Затем действие переносится в комнату Питера Хакстера, друга преследуемого. Бежавший стучится к Питеру и умоляет спрятать его. Питер шестом открывает потайную дверь в потолке, друг его с ловкостью акробата взбирается по шесту и, чуть не сорвавшись с края лаза, исчезает. Минуту спустя в комнату врываются преследователи. Во время обыска они рассказывают Питеру, что разыскивают человека, совершившего насилие над женщиной. Когда они уходят, беглец спускается с чердака и просит у Питера перо и чернила. Питер корит друга за совершенное преступление, на что тот отвечает: «Питер, кто дал тебе право вмешиваться в мою жизнь?
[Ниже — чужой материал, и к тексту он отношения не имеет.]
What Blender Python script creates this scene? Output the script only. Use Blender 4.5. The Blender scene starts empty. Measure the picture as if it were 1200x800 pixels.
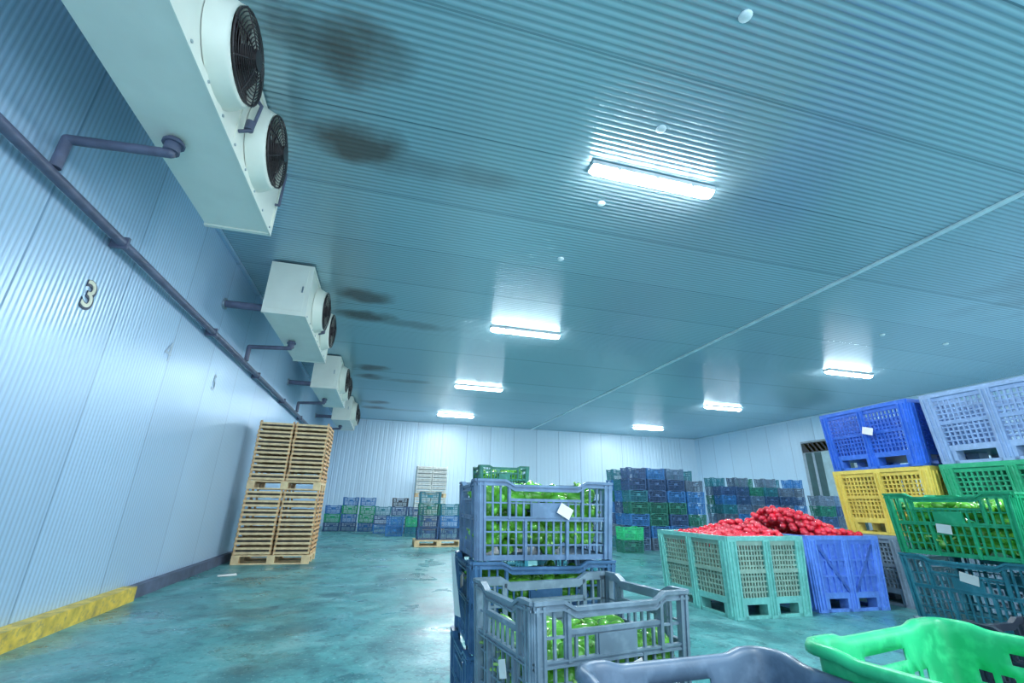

За совершенное я несу ответственность только перед самим собой». Питер удаляется в спальню. Спустя несколько часов друг будит его и показывает написанную им поэму «Лукреция». Другом Питера оказывается юный Вильям Шекспир.
С самого начала Фицджеральд тяготеет к концепциям Ренессанса и романтизма, предполагавшим, что писатель — это человек действия, и он должен непосредственно пережить то, о чем пишет, не из-за отсутствия у него воображения, а потому, что это придает его писаниям особую глубину и яркость. Такой подход к писательскому ремеслу таит в себе большую опасность даже для сильных личностей, и Фицджеральду следование этой традиции не сойдет с рук так гладко, как выдуманному им Шекспиру.
Весна проплыла длинными вечерами, на веранде клуба под звуки граммофона, и так полюбившейся Фицджеральду грустной песенки «Бедняжка Баттерфляй». Казалось, эта весна ничем не отличается от других, если не считать ежедневных занятий военной подготовкой. Правда, во всем присутствовало щемящее чувство невозвратимости прошлого. Однажды вечером Бишоп и Фицджеральд прогуливались по университетскому городку, читая друг другу стихи и философствуя, и в это время «от арки Блера донеслись последние звуки какой-то песни — печальные голоса перед долгой разлукой». В воздухе Принстона стояла песня, которой, он знал, уже не услышит.
Хотя осенью Фицджеральд вернется в Принстон, чтобы начать свой последний год, он вдруг остро ощутил душевное состояние студентов-выпускников его курса, и попытался передать это в поэме, которую назвал «Принстон, последний день».
«Он даже не был католиком, а между тем лишь католичество было для него хотя бы призраком какого-то кодекса…» — писал о своем герое Фицджеральд в романе «По эту сторону рая».
Фицджеральду было присуще ощущение беспредельности, загадки жизни, которые ассоциируются у нас с религиозным складом ума. Он мог испытывать благоговение. Его сестра вспоминала, что он был набожным ребенком и утратил веру в Принстоне, где подпал под языческое влияние Уайльда, Суинберна, Уэллса и раннего Гюисманса.[58]
Не меньшее влияние на него оказали Джон Пил Бишоп и Эдмунд Уилсон, особенно Уилсон, этот воинствующий скептик, который, казалось, вел непримиримую борьбу с протестантскими богословами, бывшими у него в роду.Фицджеральд, поставивший целью достичь земной славы, постепенно отходил от церкви, хотя и не без внутренней борьбы. Иногда он начинал вдруг посещать мессы и даже соблюдал посты по пятницам, но затем вновь оказывался захлестнутым бренными страстями. Ниточкой, связавшей его с религией, оказался священник Фэй, он изредка встречался с ним в Принстоне, в школе Ньюмена, директором которой тот стал, и в Дил-Биче, где мать Фэя имела дом. Фэй питал симпатию к своему ученику и опекал его — тот чем-то напоминал ему собственную молодость. «Многое в нас с тобой скрыто очень глубоко, — пытался перебросить Фэй мостик между собой и Фицджеральдом, — и ты не хуже меня знаешь, что именно. У нас обоих есть глубокая вера и непомерная честность, которую не уничтожить никакой нашей софистике, и, главное, детская простота души, уберегающая нас от подлинного зла».